[T]he gods concealed themselves in lying shapes-- Jupiter became a ram, leader of the flock, ...Apollo became a raven, Dionysus a goat, Diana, a cat, Juno a snow-white cow, Venus lurks in a fish, Mercury is a winged ibis....
Change, though, does not mean a necessary intent to deceive. Change, that which surrounds and pervades us all the time, is the edge that fascinates Ovid, and in his masterpiece, the Metamorphoses, he seeks, not to solve the question of why there is change, but to point his reader in the direction of seeing this mutability and mixing for themselves. Now it may seem that the changes from the times of Ovid, to that of a culture informed by a scientific world view, would have resolved the necessity to demonstrate transformation.
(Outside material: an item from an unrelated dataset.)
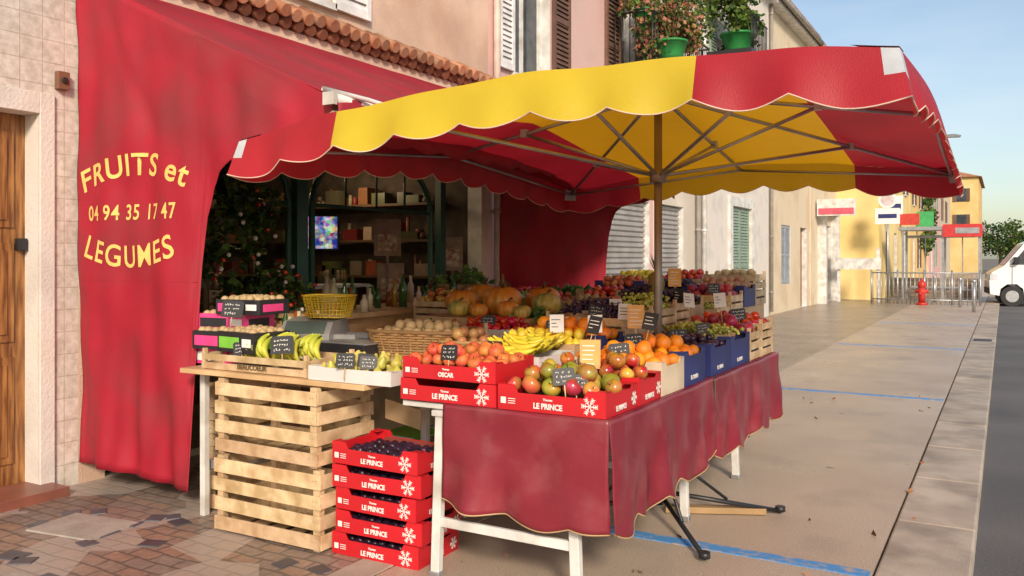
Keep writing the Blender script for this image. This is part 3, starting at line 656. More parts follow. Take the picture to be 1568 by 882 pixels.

Do we not know that vegetables eaten change into nutrients the body can utilize? And yet, it is conceivable that Ovid reaches beyond the scientist in insisting on the universality and actuality of the changing of our world and ourselves therein. In the words of Jane Alison, contributor to the OUP Blog, "The extraordinariness of living-change: this would be the life-breath of Ovid’s great Metamorphoses. " Such a spirit does not typify modernity.
One change with which Ovid (whose dates are March 20, 43 BCE to 17 or 18 CE), was not happy: his exile to the outskirts of civilization and empire: to a spot somewhat south of the Crimea. He spent the last decade of his life separated from the values and scenes he loved.